Deux souveraines de l’art lyrique viennent de leur donner vie avec brio, au Royal Opera House Covent Garden de Londres : Joyce DiDonato interprète Marie Stuart, Carmen Giannattasio, Élisabeth Ire. Elles nous répondent sous l‘œil bienveillant de celles qu’elles incarnent. Leurs portraits trônent à la National Portrait Gallery.
« Ce qui est exceptionnel – et à chaque fois, je suis étonnée -, c’est cette scène de la confrontation,» souligne Joyce DiDonato, «il n’y a rien d‘équivalent dans le monde de l’opéra. (…) J’aimerais pouvoir remonter le temps,» poursuit la mezzo-soprano américaine, «pour voir si Donizetti se disait : « ça va être fort !» Parce que c‘était un immense risque de mettre en scène cet opéra et de faire prononcer les mots : «vile bâtarde !» Pardonnez-moi, votre Majesté,» dit-elle en se retournant vers le tableau représentant Elisabeth Ire. « Donizetti composait principalement pour les catholiques italiens,» précise-t-elle, «donc il savait que Marie serait en quelque sorte, la préférée du public. Ces deux femmes extrêmement puissantes, fragiles et fortes en même temps, sont,» dit-elle, « toutes les deux retranchées dans leur propre vérité. Pour Marie, sa vérité, c’est le catholicisme, c’est le fait qu‘Élisabeth n’est pas l’héritière légitime du trône, c’est sa propre dignité, sa féminité,» estime-t-elle.

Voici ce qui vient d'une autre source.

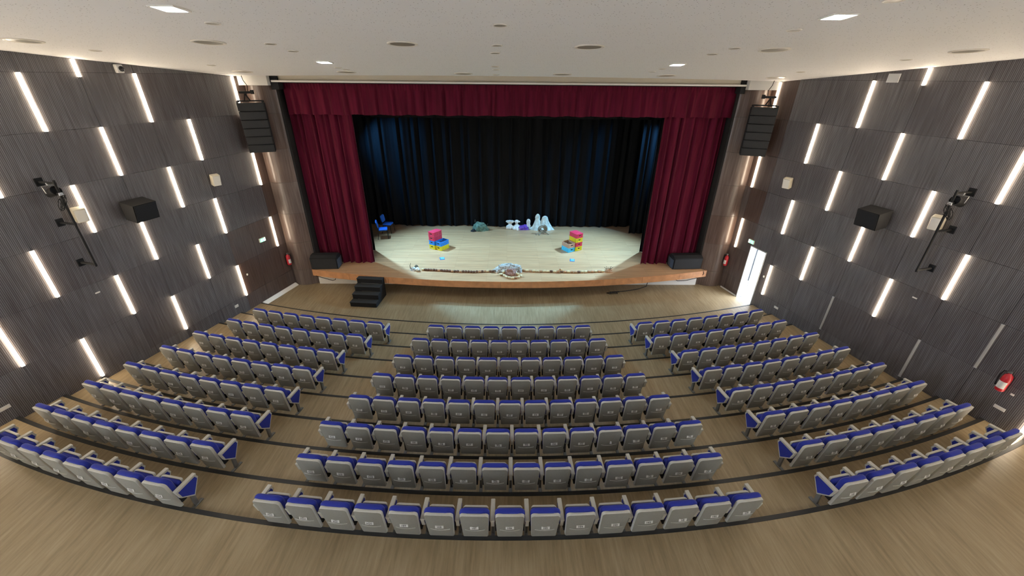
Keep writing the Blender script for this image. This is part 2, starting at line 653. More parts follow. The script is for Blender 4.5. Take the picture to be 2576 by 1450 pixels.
# the leaf, swung outwards against the far jamb
leaf = MB().rbox((0.0, -0.40, 1.09), (0.045, 0.72, 2.14), 0.004).obj('door_leaf', M['white'], df, None, (DOOR[1] - 0.05, -0.30, 0.02))
hd = MB()
hd.tube([(-0.03, -0.66, 1.0), (-0.08, -0.66, 1.0), (-0.08, -0.54, 1.0)], 0.012)
hd.obj('handle', M['steel'], leaf, 40)
# left wall: white threshold of the closed side door
mb = MB()
mb.prism([(0.0, 0.0), (0.0, 0.10), (0.045, 0.10), (0.16, 0.02), (0.16, 0.0)], 'x', 10.93, 12.70)
th = structure(mb.obj('trim_2', M['bright_white'], None, None, wall_point('left', 0, 0.0), wall_rot('left')))
th.scale = (1, -1, 1)
mb = MB().box(12.06, 0, 0.0, 12.95, 0.03, 0.05)
structure(mb.obj('trim_3', M['white'], None, None, wall_point('right', 0, 0.0), wall_rot('right')))

# ------------------------------------------------------------------ floor, tiers and nosings
ROW_C = [43.394, 42.963, 42.414, 41.903, 41.08, 39.41, 38.648, 36.119]      # arc centre (y) and radius of each seat row
ROW_R = [32.796, 33.243, 33.646, 34.048, 34.14, 33.403, 33.561, 31.98]
NOSE_C = [43.394, 43.394] + ROW_C
NOSE_W = [0.045, 0.05, 0.055, 0.055, 0.06, 0.06, 0.065, 0.07, 0.075, 0.075]
NOSE_R = [ROW_R[max(0, i - 2)] + o - NOSE_W[i] / 2 for i, o in enumerate((-1.73, -0.82, 0.065, 0.033, 0.012, 0.018, 0.0, -0.03, -0.035, -0.088))]
STEP = 0.0925


def arc_pts(R, cy, n=64, extra=0.0):
    AC = Vector((0.08, cy, 0))
    def edge(side):
        lo, hi = 0.0, 0.6
        for _ in range(40):
            mid = (lo + hi) / 2
            sgn = -1 if side == 'left' else 1
            p = AC + Vector((sgn * R * sin(mid), -R * cos(mid), 0))
            nn, dd, D = wall_frame(side)
            if p.dot(nn) < D - 0.0 + extra:
                lo = mid
            else:
                hi = mid
        return lo
    t0, t1 = -edge('left'), edge('right')
    return [AC + Vector((R * sin(t0 + (t1 - t0) * i / n), -R * cos(t0 + (t1 - t0) * i / n), 0)) for i in range(n + 1)]


fl = MB()
a = arc_pts(NOSE_R[0] + 0.3, NOSE_C[0], 48)
front = [Vector((9.35, 15.75, 0)), Vector((9.0, 16.2, 0)), Vector((-9.0, 16.2, 0)), Vector((-9.1, 15.7, 0))]
fl.prism([(p.x, p.y) for p in a] + [(p.x, p.y) for p in front], 'z', -0.2, 0.0)
floor = structure(fl.obj('floor', M['lino']))
for i, R in enumerate(NOSE_R):
    zt, zb = STEP * (i + 1), STEP * i - 0.02
    A = arc_pts(R, NOSE_C[i], 64)
    AC = Vector((0.08, NOSE_C[i], 0))
    if i < 9:
        B = arc_pts(NOSE_R[i + 1] + 0.02, NOSE_C[i + 1], 64)
    else:
        B = [Vector((-13.4, -4.0, 0)) + Vector((27.0, 0, 0)) * (q / 64) for q in range(65)]
        B[0].x, B[-1].x = wall_x('left', -4.0), wall_x('right', -4.0)
    n = len(A)
    vs = [(p.x, p.y, zt) for p in A] + [(p.x, p.y, zt) for p in B] + [(p.x, p.y, zb) for p in A] + [(p.x, p.y, zb) for p in B]
    fs = []
    for q in range(n - 1):
        fs += [(q, q + 1, n + q + 1, n + q), (2 * n + q, 3 * n + q, 3 * n + q + 1, 2 * n + q + 1), (q, 2 * n + q, 2 * n + q + 1, q + 1), (n + q, n + q + 1, 3 * n + q + 1, 3 * n + q)]
    fs += [(0, n, 3 * n, 2 * n), (n - 1, 3 * n - 1, 4 * n - 1, 2 * n - 1)]
    MB().add(vs, fs).obj('tier', M['lino'], floor)
    wd = NOSE_W[i]
    B = [AC + (p - AC).normalized() * (R + wd) for p in A]
    A2 = [AC + (p - AC).normalized() * (R - 0.008) for p in A]
    vs = [(p.x, p.y, zt + 0.006) for p in A2] + [(p.x, p.y, zt + 0.006) for p in B] + [(p.x, p.y, zt - 0.05) for p in A2] + [(p.x, p.y, zt - 0.01) for p in B]
    MB().add(vs, fs).obj('nosing', M['nosing'], floor)

# rear wall behind the camera and the ceiling
structure(MB().box(-14.5, -4.3, -0.2, 14.5, -4.0, 10.0).obj('wall_rear', M['cream']))


def ceil_z(y):
    return 9.17 - 0.083 * y


cm = MB()
nx = 40
xs = [-14.5 + 29.0 * i / nx for i in range(nx + 1)]
vs, fs = [], []
for x in xs:
    yf = 14.42 + 0.0100 * min(abs(x), 9.6) ** 2
    vs += [(x, -4.2, ceil_z(-4.2)), (x, yf, ceil_z(yf)), (x, -4.2, ceil_z(-4.2) + 0.15), (x, yf, ceil_z(yf) + 0.15)]
for i in range(nx):
    b, c = 4 * i, 4 * (i + 1)
    fs += [(b, b + 1, c + 1, c), (b + 2, c + 2, c + 3, b + 3), (b + 1, b + 3, c + 3, c + 1), (b, c, c + 2, b + 2)]
fs += [(0, 2, 3, 1), (4 * nx, 4 * nx + 1, 4 * nx + 3, 4 * nx + 2)]
cm.add(vs, fs)
structure(cm.obj('ceiling', M['ceiling']))
# roof slab above everything so that no daylight leaks in
structure(MB().box(-15, -4.5, 9.9, 15, 22.4, 10.1).obj('roof', M['stage_dark']))
# boards above the proscenium
structure(MB().box(-8.05, 15.66, 7.765, 8.22, 15.80, 9.0).obj('trim_4', M['cream']))
structure(MB().rbox((0.11, 15.56, 7.762), (16.20, 0.11, 0.062), 0.012).obj('trim_1', M['bright_white']))
# bulkheads over the two columns
for nm, x0, x1, lab in (('left', -9.02, -8.05, ''), ('right', 8.22, 9.24, '')):
    b = MB().box(x0, 15.38, 7.63, x1, 15.9, 8.6)
    structure(b.obj('wall_bulkhead_' + nm, M['white']))
    k = -1 if nm == 'left' else 1
    xa, xb = sorted((k * 8.02, k * 8.24)) if nm == 'right' else (-8.06, -7.80)
    structure(MB().box(xa if nm == 'left' else 8.05, 15.58, 7.50, xb if nm == 'left' else 8.23, 15.9, 7.92).obj('wall_gap_' + nm, M['stage_dark']))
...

Carmen Giannattasio, soprano italienne, intervient : « ça, c’est évidemment le point de vue de Marie, la catholique ; celle-ci devient l’héroïne, la victime qui se sacrifie sur l’autel de la politique, mais historiquement, la véritable Marie était loin d‘être un ange,» affirme-t-elle. Sa partenaire de scène l’interrompt : « Elle était juste un compliquée ! »
Carmen Giannattasio poursuit : « Un peu compliquée, oui. Quelques amants, quelques meurtres, elle obtenait toujours ce qu’elle voulait !» Et «ce qui est le plus frustrant pour Élisabeth qui est une femme de pouvoir – c’est une reine, elle peut tout avoir et elle a tout -,» ajoute-t-elle, « c’est qu’elle ne peut pas obtenir l’amour du seul homme qu’elle veut. C’est ce qui explique cette scène, je ne dirais pas de « séduction », mais plutôt de tentative de viol !» lance-t-elle.

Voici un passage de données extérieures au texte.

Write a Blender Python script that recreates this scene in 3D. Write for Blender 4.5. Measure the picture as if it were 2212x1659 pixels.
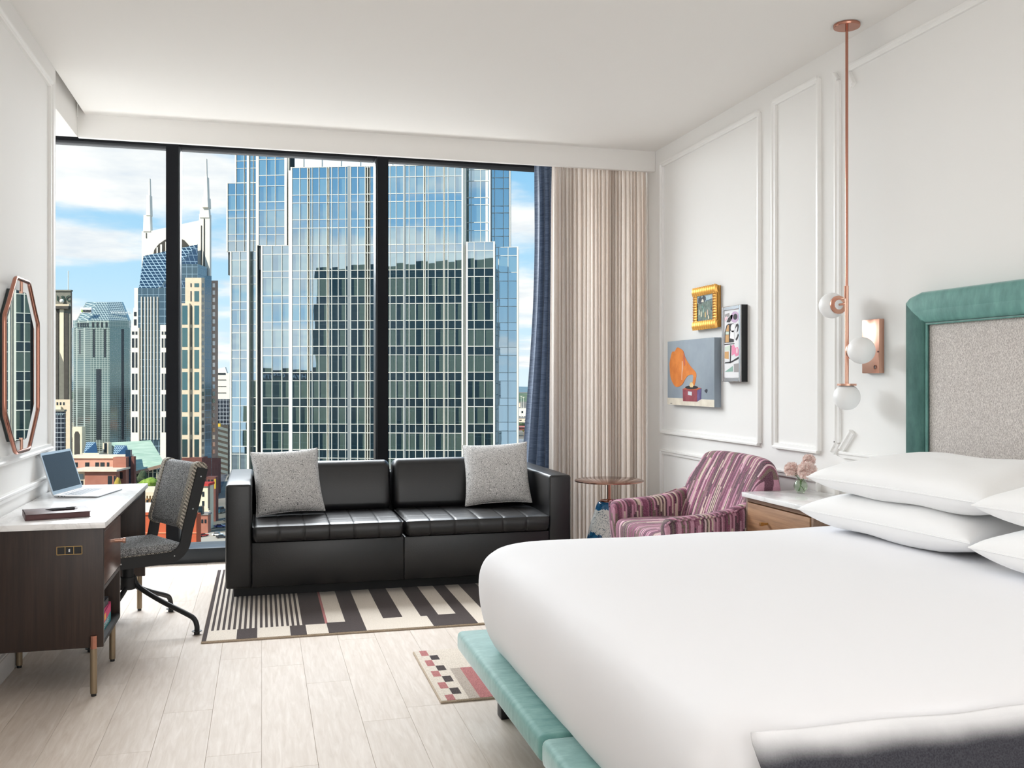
import bpy, bmesh, math, random
from mathutils import Matrix, Vector, noise
random.seed(11)
S = bpy.context.scene
COL = S.collection
PSI = math.atan(541 / 2053)            # the camera looks this far to the right of the window's normal
for _o in list(bpy.data.objects): bpy.data.objects.remove(_o, do_unlink=True)

# ------------------------------------------------------------------ camera
cam = bpy.data.objects.new('camera', bpy.data.cameras.new('camera'))
COL.objects.link(cam); S.camera = cam
cam.location = (0, 0, 1.35); cam.rotation_euler = (math.pi / 2, 0, -PSI)
cam.data.sensor_width = 36; cam.data.lens = 36 * 2053 / 2212
cam.data.shift_y = -8.5 / 2212; cam.data.clip_start = .05; cam.data.clip_end = 30000

# ------------------------------------------------------------------ view, light
S.view_settings.view_transform = 'Standard'; S.view_settings.look = 'None'
S.view_settings.gamma = 1; S.view_settings.exposure = 0.15; S.view_settings.use_curve_mapping = False
cy = S.cycles
cy.max_bounces = 12; cy.diffuse_bounces = 8; cy.glossy_bounces = 5; cy.transmission_bounces = 8; cy.transparent_max_bounces = 12
cy.caustics_reflective = False; cy.caustics_refractive = False; cy.sample_clamp_indirect = 6; cy.use_denoising = True

def lin(c):
    r = []
    for v in c:
        v = v / 255
        r.append(v / 12.92 if v <= .04045 else ((v + .055) / 1.055) ** 2.4)
    return (*r, 1)

class NT:
    """small node-tree writer"""
    def __init__(s, tree): s.t = tree; s.N = tree.nodes; s.L = tree.links
    def n(s, typ, props=None, **inp):
        nd = s.N.new('ShaderNode' + typ)
        for k, v in (props or {}).items(): setattr(nd, k, v)
        for k, v in inp.items(): s.set(nd, k.replace('_', ' '), v)
        return nd
    def set(s, nd, k, v):
        sock = nd.inputs[int(k)] if k.isdigit() else nd.inputs[k]
        if isinstance(v, bpy.types.NodeSocket): s.L.new(v, sock)
        elif isinstance(v, bpy.types.Node): s.L.new(v.outputs[0], sock)
        else: sock.default_value = v
    def math(s, op, a, b=None, c=None):
        nd = s.N.new('ShaderNodeMath'); nd.operation = op
        for i, v in enumerate((a, b, c)):
            if v is not None: s.set(nd, str(i), v)
        return nd.outputs[0]
    def mix(s, fac, a, b, typ='RGBA', blend='MIX'):
        nd = s.N.new('ShaderNodeMix'); nd.data_type = typ
        if typ == 'RGBA': nd.blend_type = blend
        o = {'RGBA': (0, 6, 7, 2), 'FLOAT': (0, 2, 3, 0)}[typ]
        for i, v in zip(o[:3], (fac, a, b)): s.set(nd, str(i), v)
        return nd.outputs[o[3]]
    def ramp(s, fac, stops, interp='LINEAR'):
        nd = s.N.new('ShaderNodeValToRGB'); nd.color_ramp.interpolation = interp
        e = nd.color_ramp.elements
        while len(e) < len(stops): e.new(.5)
        for el, (p, c) in zip(e, stops): el.position = p; el.color = c if len(c) == 4 else lin(c)
        s.set(nd, '0', fac); return nd.outputs[0]
    def noise(s, vec, scale, detail=3, rough=.5, dist=0, dim='3D'):
        nd = s.n('TexNoise', dict(noise_dimensions=dim), Scale=scale, Detail=detail, Roughness=rough, Distortion=dist)
        if vec is not None: s.set(nd, 'Vector', vec)
        return nd.outputs[0]
    def maps(s, vec, scale=(1, 1, 1), loc=(0, 0, 0), rot=(0, 0, 0)):
        return s.n('Mapping', Vector=vec, Scale=scale, Location=loc, Rotation=rot).outputs[0]

w = bpy.data.worlds.new('sky'); S.world = w; w.use_nodes = True
g = NT(w.node_tree); g.N.clear()
dirv = g.n('TexCoord').outputs['Generated']
sx = g.n('SeparateXYZ', Vector=dirv)
el = g.math('MAXIMUM', sx.outputs[2], 0.0)
base = g.ramp(el, [(0, (222, 240, 250)), (.10, (182, 223, 247)), (.26, (126, 193, 238)), (1, (52, 118, 196))])
# cloud layer: noise on a flat sheet seen in perspective
k = g.math('DIVIDE', 1.0, g.math('ADD', el, .12))
sheet = g.n('CombineXYZ', X=g.math('MULTIPLY', sx.outputs[0], k), Y=g.math('MULTIPLY', sx.outputs[1], k), Z=g.math('MULTIPLY', el, 2.4)).outputs[0]
nz = g.noise(g.maps(sheet, (.62, .62, 1.0), (2.35, 5.1, 0)), 1.35, 7, .56)
low = g.n('MapRange', dict(interpolation_type='SMOOTHSTEP'), Value=el, From_Min=.22, From_Max=.05, To_Min=0., To_Max=.055).outputs[0]
nz = g.math('ADD', nz, low)
# a few cumulus heaps placed in the sky (direction, half width, half height, weight)
HEAPS = [((-.215, .952, .214), .17, .045, .26), ((-.13, .965, .195), .10, .035, .16), ((-.20, .972, .133), .15, .022, .17), ((.02, .99, .09), .07, .02, .09), ((.30, .95, .05), .10, .03, .17), ((-.20, .98, .055), .1, .018, .14),
    # the heaps the glass tower mirrors
    ((-.735, -.665, .13), .17, .032, .26), ((-.55, -.82, .115), .22, .026, .22), ((-.80, -.59, .075), .16, .035, .25), ((-.66, -.74, .03), .32, .024, .2), ((-.72, -.67, .235), .10, .03, .2)]
dens = nz
for d, hw, hh, am in HEAPS:
    ln = math.sqrt(sum(q * q for q in d)); d = [q / ln for q in d]
    az = math.atan2(d[0], d[1])
    daz = g.math('SUBTRACT', g.math('ARCTAN2', sx.outputs[0], sx.outputs[1]), az)
    dz = g.math('SUBTRACT', sx.outputs[2], d[2])
    q = g.math('ADD', g.math('POWER', g.math('DIVIDE', daz, hw), 2.0), g.math('POWER', g.math('DIVIDE', dz, hh), 2.0))
    dens = g.math('ADD', dens, g.math('MULTIPLY', g.math('EXPONENT', g.math('MULTIPLY', q, -1.0)), am))
cl = g.n('MapRange', dict(interpolation_type='SMOOTHSTEP'), Value=dens, From_Min=.53, From_Max=.68).outputs[0]
shade = g.ramp(g.noise(g.maps(sheet, (1, 1, 1.4)), 3.2, 4, .55), [(.3, (222, 230, 238)), (.62, (255, 255, 252))])
skyc = g.mix(cl, base, shade)
bg = g.n('Background', Color=skyc, Strength=1.0)
g.L.new(bg.outputs[0], g.n('OutputWorld').inputs[0])

def lamp(name, typ, energy, loc, aim, size=None, size_y=None, col=(1, 1, 1)):
    l = bpy.data.lights.new(name, typ); l.energy = energy; l.color = col
    if typ == 'AREA':
        l.shape = 'RECTANGLE'; l.size = size; l.size_y = size_y
    o = bpy.data.objects.new(name, l); COL.objects.link(o); o.location = loc
    o.rotation_euler = Vector(aim).to_track_quat('-Z', 'Y').to_euler(); return o
sun = lamp('sun', 'SUN', 4.6, (0, 0, 60), (.626, .61, -.72), col=(1, .95, .87)); sun.data.angle = .01
lamp('daylight_fill_above_window', 'AREA', 1120, (-1.5, 9.6, 4.0), (.06, -.95, -.30), 7, 2.6, (.95, .975, 1))  # unseen area lamp added outside to strengthen the daylight in the room
lamp('daylight_fill_below_window', 'AREA', 470, (.4, 9.2, -2.0), (0, -.72, .69), 12, 2.6, (1, .985, .96))  # second added lamp, low outside, to brighten the ceiling
lamp('unseen_ceiling_fill', 'AREA', 9, (.7, 1.1, 3.09), (0, .02, -1), 2.2, 2.0, (1, .985, .965))  # added overhead fill for bed and floor; no such fixture is known
lamp('fill_behind_camera', 'AREA', 60, (.9, -1.9, 1.75), (0, 1, .02), 3.4, 2.2, (.97, .985, 1))  # added fill lamp behind the camera, no real source there

# ------------------------------------------------------------------ mesh helpers
def rot(z=0, x=0, y=0): return Matrix.Rotation(z, 4, 'Z') @ Matrix.Rotation(y, 4, 'Y') @ Matrix.Rotation(x, 4, 'X')
def tr(*p): return Matrix.Translation(p)
class MB:
    def __init__(s, xf=None): s.v = []; s.f = []; s.m = []; s.xf = xf
    def add(s, vs, fs, mi=0, xf=None):
        b = len(s.v)
        for p in vs:
            p = Vector(p)
            if xf is not None: p = xf @ p
            if s.xf is not None: p = s.xf @ p
            s.v.append(p)
        for q in fs: s.f.append([b + i for i in q]); s.m.append(mi)
        return s
    def box(s, x0, x1, y0, y1, z0, z1, mi=0, bev=0, seg=2, xf=None):
        if not bev:
            return s.add([(x0, y0, z0), (x1, y0, z0), (x1, y1, z0), (x0, y1, z0), (x0, y0, z1), (x1, y0, z1), (x1, y1, z1), (x0, y1, z1)],
                         [(0, 3, 2, 1), (4, 5, 6, 7), (0, 1, 5, 4), (1, 2, 6, 5), (2, 3, 7, 6), (3, 0, 4, 7)], mi, xf)
        bm = bmesh.new(); bmesh.ops.create_cube(bm, size=1)
        for vv in bm.verts: vv.co = ((x0 + x1) / 2 + vv.co.x * (x1 - x0), (y0 + y1) / 2 + vv.co.y * (y1 - y0), (z0 + z1) / 2 + vv.co.z * (z1 - z0))
        bmesh.ops.bevel(bm, geom=list(bm.edges), offset=bev, segments=seg, profile=.5, affect='EDGES', clamp_overlap=True)
        bm.verts.index_update()
        s.add([vv.co.copy() for vv in bm.verts], [[vv.index for vv in ff.verts] for ff in bm.faces], mi, xf); bm.free(); return s
    def prism(s, pts, axis, a0, a1, mi=0, xf=None):
        """pts: polygon in the two other axes (y,z | x,z | x,y), extruded along axis"""
        put = {'x': lambda p, a: (a, p[0], p[1]), 'y': lambda p, a: (p[0], a, p[1]), 'z': lambda p, a: (p[0], p[1], a)}[axis]
        n = len(pts)
        vs = [put(p, a0) for p in pts] + [put(p, a1) for p in pts]
        fs = [tuple(range(n))[::-1], tuple(range(n, 2 * n))] + [(i, (i + 1) % n, n + (i + 1) % n, n + i) for i in range(n)]
        return s.add(vs, fs, mi, xf)
    def loft(s, loops, mi=0, cap=True, close=False, xf=None):
        n = len(loops[0]); vs = [p for l in loops for p in l]; fs = []
        m = len(loops)
        for j in range(m if close else m - 1):
            a, b = j * n, ((j + 1) % m) * n
            for i in range(n): fs.append((a + i, a + (i + 1) % n, b + (i + 1) % n, b + i))
        if cap and not close: fs += [tuple(range(n))[::-1], tuple(range((m - 1) * n, m * n))]
        return s.add(vs, fs, mi, xf)
    def cyl(s, p0, p1, r0, r1=None, n=16, mi=0, xf=None):
        return s.tube([p0, p1], r0, n, mi, xf, r1)
    def tube(s, pts, r, n=10, mi=0, xf=None, r1=None, closed=False):
        pts = [Vector(p) for p in pts]; m = len(pts); loops = []
        up = None
        for i, p in enumerate(pts):
            if closed: t = (pts[(i + 1) % m] - pts[i - 1]).normalized()
            else: t = ((pts[min(i + 1, m - 1)] - p).normalized() + (p - pts[max(i - 1, 0)]).normalized()).normalized()
            if up is None: up = t.orthogonal().normalized()
            up = (up - t * up.dot(t)).normalized(); sd = t.cross(up)
            rr = r if r1 is None else r + (r1 - r) * i / (m - 1)
            loops.append([p + (up * math.cos(a) + sd * math.sin(a)) * rr for a in [2 * math.pi * q / n for q in range(n)]])
        return s.loft(loops, mi, True, closed, xf)
    def lathe(s, prof, c=(0, 0, 0), n=32, mi=0, xf=None, axis='z'):
        loops = []
        for r, h in prof:
            l = []
            for q in range(n):
                a = 2 * math.pi * q / n
                p = (r * math.cos(a), r * math.sin(a), h)
                if axis == 'x': p = (p[2], p[0], p[1])
                if axis == 'y': p = (p[1], p[2], p[0])
                l.append((c[0] + p[0], c[1] + p[1], c[2] + p[2]))
            loops.append(l)
        return s.loft(loops, mi, True, False, xf)
    def ball(s, c, r, n=24, m=14, mi=0, sc=(1, 1, 1), xf=None):
        pr = [(max(r * math.sin(math.pi * i / m), 1e-4), -r * math.cos(math.pi * i / m)) for i in range(m + 1)]
        return s.lathe([(a, b * sc[2]) for a, b in pr], c, n, mi, xf)
    def grid(s, fn, nu, nv, mi=0, xf=None):
        vs = [fn(i / nu, j / nv) for i in range(nu + 1) for j in range(nv + 1)]
        fs = [(i * (nv + 1) + j, (i + 1) * (nv + 1) + j, (i + 1) * (nv + 1) + j + 1, i * (nv + 1) + j + 1) for i in range(nu) for j in range(nv)]
        return s.add(vs, fs, mi, xf)
    def build(s, name, mats, parent=None, kind=None, label=None, ang=38, flat=False):
        me = bpy.data.meshes.new(name)
        vs = s.v
        if parent is not None:
            inv = rootmat(parent).inverted(); vs = [inv @ p for p in vs]
        me.from_pydata([tuple(p) for p in vs], [], s.f)
        if not isinstance(mats, (list, tuple)): mats = [mats]
        for m_ in mats: me.materials.append(m_)
        if len(mats) > 1: me.polygons.foreach_set('material_index', s.m)
        bm = bmesh.new(); bm.from_mesh(me); bmesh.ops.recalc_face_normals(bm, faces=bm.faces); bm.to_mesh(me); bm.free()
        if not flat:
            me.polygons.foreach_set('use_smooth', [True] * len(me.polygons)); me.set_sharp_from_angle(angle=math.radians(ang))
        o = bpy.data.objects.new(name, me); COL.objects.link(o)
        if parent is not None: o.parent = parent
        if kind: o['kind'] = kind
        if label: o['label'] = label
        return o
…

Sur sa performance personnelle, la soprano nous confie : «je me sens vraiment actrice, il ne faut pas oublier que l’opéra quand il a été inventé par Monteverdi a été défini ainsi : « jouer en chantant » ; donc, d’abord, on joue et après, on chante !» assure-t-elle.
De son côté, Joyce DiDonato estime que ce rôle de Marie Stuart est « le plus ambitieux» de son répertoire : « c’est ambitieux vocalement, mais aussi certainement d’un point de vue dramatique et émotionnel, je dois mettre tout ce que je suis dans ce rôle pour l’incarner comme je le veux, » insiste-t-elle.
Les représentations de Maria Stuarda au Royal Opera House Covent Garden ont donné le coup d’envoi de « Suona Italiano», le plus grand festival de musique italienne (classique, jazz et folk) qui cette année a lieu en Grande-Bretagne jusqu’en décembre. L‘évènement coïncide avec les six mois de présidence italienne du Conseil de l’Union européenne.